The specimens on display look small too, but it's because they took a lot of skin off when they were turned into rugs.


I read about more attacks by man eating lions in Tsavo recently too, it would appear that the maneless lions there are even more vicious and dangerous than the lions we're used to seeing.
 

Very Honest Content

(Formerly a) Niggo(?)
Good/bad? The biggest criticisms I can think of is some stilted acting and like I said a few dated digital effects, other than that it's a great movie.

The cgi is ok for 25 years ago at the time of release so I don't deduct for it from my opinion of the film, and the sequences of lion attacks do some good stuff mixing pratical and effect work to build tension. I enjoy the scope of the film as it feels expansive even if most of the budget went to casting the leads. As for the hokey parts, you allude to one in your op in the climactic den reveal and there's some borderline laughable parts in the hunting blind sequence with some questionable choices in using slow motion to build tension.

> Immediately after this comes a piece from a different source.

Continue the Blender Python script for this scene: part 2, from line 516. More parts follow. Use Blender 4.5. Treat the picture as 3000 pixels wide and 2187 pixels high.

I like the themes the movie explores as they're classic master plots of man versus nature and man versus man but the chief and professor characters the leads play are not extremely well defined so they don't end up being as memorable like some of the actors other more famous roles. The main characters clash, but only one really learns and changes. Thus good/bad, everything the movie does well or right, it also fumbles something else equally important around to detract from it.

But like I said, I'm biased towards Kilmer as a performer, so I do get why people who don't like this movie raise the points I often see them do, despite being able to generally enjoy stuff as widely panned as Island of Dr. Moreau due to in part that fact.